История «немоты» его началась в двадцать седьмом, когда способный парубок из Старой Калитвы поступил на учебу в один из воронежских техникумов. Одетый в домотканое полотняное (другой одёжины простые калитвяне и не знали ещё), на вопросы горожан-сокурсников, как там в деревне с колхозами, Михаил наивно-искренне отвечал: «Кто ж лентяев и хозяев доряду ставит?» За такой ответ – моргнуть не успел! – угодил Колесников на двадцать пять годков без права переписки. Вместо учёбы довелось ему повидать и Командорские острова, и Алеутскую гряду, где ровно десятилетие вместе с другими каторжниками выполнял изнурительную и бессмысленную работу – переносили обычную землю с одного холма на другой… Поэтому бывший калитвянин рад был вырваться даже под пули, добровольцем, когда обозначился Халхин-Гол. А кинули в такое пекло, откуда вернулись единицы. Михаилу Дмитриевичу повезло! После Халхинголской заварухи срок скостили. Но, по предписанию в документах, до дому возвращаться было нельзя. Потому в тридцать девятом устроился в другом хозяйстве, в поселке Начало. Оттуда и на фронт пошёл в сорок первом. А когда получил контузию, то, оклемавшись, решил он, жизнью ученый, сказаться немым, «шоб язык билыпь нэ пидвив». Тем более что за дядьку, атамана-повстанца, ещё спросить могли… Но говорят: Бога не гневи обманом!
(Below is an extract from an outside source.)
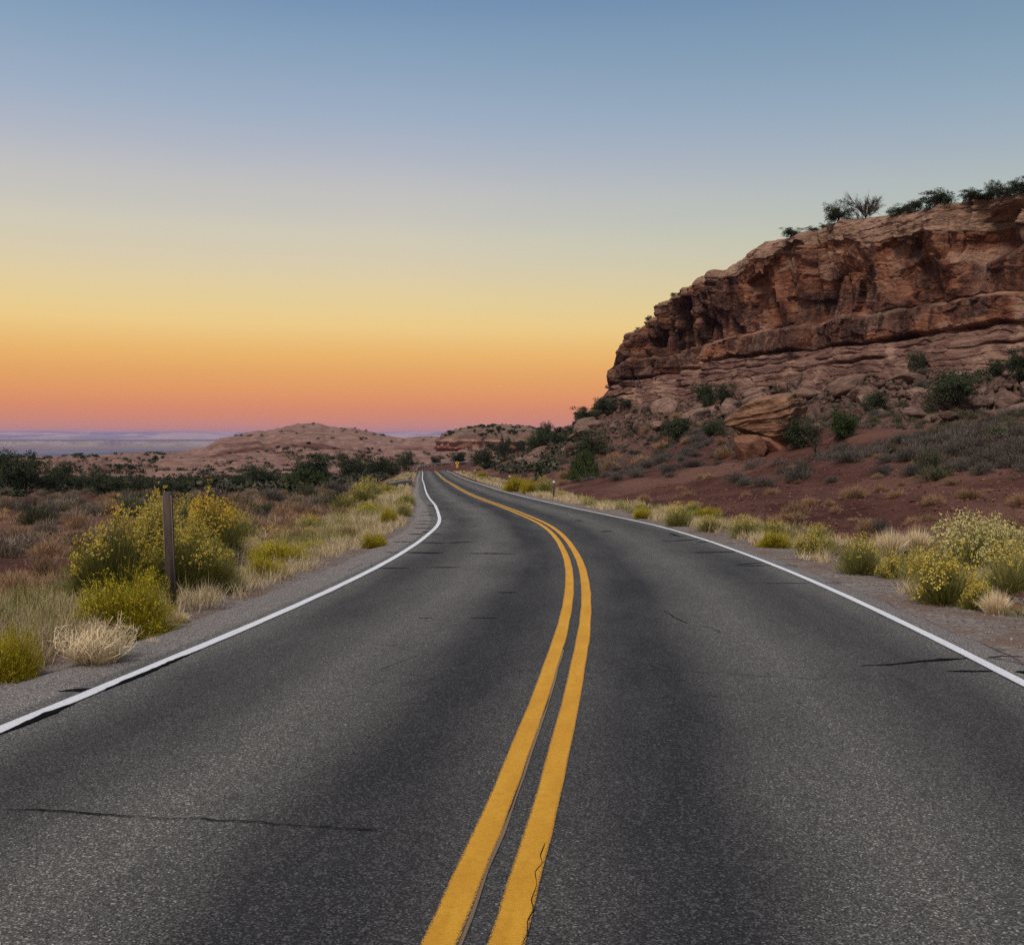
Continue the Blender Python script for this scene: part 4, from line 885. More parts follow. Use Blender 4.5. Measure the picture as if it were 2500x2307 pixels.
# straw tumble tuft and dry grass clumps
def curled(name, seed, R, H, n, mat, w):
    rng = np.random.default_rng(seed); mb = MB(); k = 8; t = np.linspace(0, 1, k)
    a = rng.uniform(0, 2 * math.pi, n); q = rng.uniform(0, 1, n) ** .6; L = rng.uniform(.75, 1.12, n); ph = rng.uniform(0, 6.28, (n, 2)); cw = rng.normal(size=(n, 2)) * .9
    r = (R * q * L)[:, None] * np.sin(np.minimum(t * 1.9, 1.75))[None]; z = H * L[:, None] * (t[None] ** 1.15) * (1.02 - .3 * q[:, None] * t[None])
    ang = a[:, None] + cw[:, :1] * t[None] ** 2 * .8
    P = np.stack([r * np.cos(ang), r * np.sin(ang), z], -1) + np.stack([np.sin(t[None] * 9 + ph[:, :1]), np.sin(t[None] * 8 + ph[:, 1:]), np.sin(t[None] * 11 + ph[:, :1] * 2) * .6], -1) * .045 * R * 3 * t[None, :, None]
    P[..., :2] += rng.normal(size=(n, 1, 2)) * .03
    sd = np.stack([-np.sin(a), np.cos(a), rng.uniform(-.6, .6, n)], 1)[:, None] * (w * .5 * (1 - .75 * t))[None, :, None]
    V = np.stack([P - sd, P + sd], 2).reshape(-1, 3); i = np.arange(n)[:, None, None] * 2 * k + np.arange(k - 1)[None, :, None] * 2
    mb.add(V, None, (i + np.array([0, 1, 3, 2])).reshape(-1, 4)); return mb.data(name, M[mat])
M['pale_straw'] = m_leaf('bleached_stalks', (.56, .43, .25), (.86, .71, .48), None, .05)
TM = curled('dry_grass_clump', 5, .34, .34, 560, 'pale_straw', .0095)
x, y, z = on_ground(238, 1636); spawn_mesh('dry_grass_clump', TM, (x, y, z), None, 200 / F * y / .68, 128 / F * y / .34, 'straw-coloured ball of curling dry stalks on the gravel edge', 'grass clump')
WG = proto_tuft('dry_grass_clump', 6, .34, .5, 800, 'pale_straw', .007, .3, .8)
for u, v, w, h, lab in [(2176, 1356, 110, 84, 'pale whitish grass clump on the red slope, left half'), (2240, 1346, 100, 66, 'pale whitish grass clump on the red slope, right half'), (2430, 1500, 100, 80, 'tall straw grass clump before the right picture edge'), (440, 1520, 54, 46, 'small straw tuft just right of the post foot'), (370, 1590, 50, 46, 'wispy curled dry tuft right of the olive mound')]:
    x, y, z = on_ground(u, v); spawn_mesh('dry_grass_clump', WG, (x, y, z - .02), None, w / F * y / .6, h / F * y / .5, lab, 'grass clump')

# ------------------------------------------------------------------ scattered shrubs
sage_me = [proto_mound('sagebrush', 200 + i, .5, .42, 2600, 'sage', (.045, .11), .0095, 260, .45, .35) for i in range(4)]
sageg_me = [proto_mound('sagebrush', 210 + i, .5, .42, 2400, 'sage_green', (.045, .11), .010, 220, .45, .4) for i in range(2)]
M['pale_sage'] = m_leaf('pale_sage_twigs', (.13, .10, .078), (.33, .25, .19), (.21, .17, .125), .25)
sagel_me = [proto_mound('sagebrush', 240 + i, .5, .42, 2600, 'pale_sage', (.045, .12), .0095, 260, .45, .4) for i in range(3)]
dry_me = [proto_mound('dry_shrub', 220 + i, .45, .36, 2600, 'dry', (.06, .15), .0075, 320, .35, .4) for i in range(4)]
def put(n, gen, cond, mes, name, label, cat, group, smin, smax, grow=None, flat=(.75, 1.1)):
    x, y = sample(n, gen, cond, RG); z = terrain(x, y)
    for i in range(len(x)):
        s = rnd.uniform(smin, smax) * (grow(x[i], y[i]) if grow else 1)
        spawn_mesh(name, mes[rnd.randrange(len(mes))], (x[i], y[i], z[i] - .03), None, s, s * rnd.uniform(*flat), label, cat, group)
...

А ведь в сорок третьем бойца действительно тяжело ранило. Осколок снаряда задел шею и нарушил функцию голосовых связок. И два месяца потом он «навсправдок» не мог разговаривать. Но – прошло. А опыт молчания пригодился. Немоту так и симулировал потом. Всю жизнь ни с кем ни слова. Только с жёнами (а судьба определила несколько раз жениться), говорят селяне, разговаривал. Невольные свидетели, случалось, слышали с улицы басовитый гомон в их хате. Но для всего «мира» Михаил Дмитриевич оставался Немым.
С долгой войны Колесников возвратился в сорок седьмом, теперь уже на родину, в Калитву. Тут в военкомат вызвали, где вальяжно-самоуверенный начальник встретил молчуна словами: «А, политическая рожа явилась!» За что тут же был взят за грудки сильной рукой и приподнят над столом… За это ещё двенадцать лет отсидел в Чите. Кузнечил там. А в Калитве потом рыбачил в речном хозяйстве, сапожничал на дому.
Много уж лет нет на свете этого человека, а мне он отчего-то очень отчётливо помнится. Седой уже, усы украинские, бравые, а взгляд до того понимающе-проникновенный что голоса, слов и не надо, казалось. А однажды в библиотеку пришёл за книгой. Говорил! Спросил Льва Толстого. В ту пору жил он уже в соседней Лощине у новой «бабушки», похоронив свою калитвянскую жену. А разговаривать на людях как раз к семидесяти своим годам и начал. По первости с оглядкой. Зять В.Т. Зеленский вспоминает: «До такого курьёза доходило: в Лощине – балакае, в Калитве – не можэ!»
Приедут, бывало, с «бабушкой» в Калитву к зятю, свинью там забить или праздник какой. Сидят за столом. Михаил Дмитриевич молчит упорно. А тут после рюмочки песню родня затянула: «Ой, вышенька, черешенька…» И он, забывшись, запел!.. А голос густой, хороший, нерастраченный.
– Да ты же немый! – толкает сосед. Дед Михайло смущённо умолкает.
А лет за шесть до кончины всё же стал разговаривать, не таясь.
Такая вот «песня». Такая поневоле онемевшая жизнь.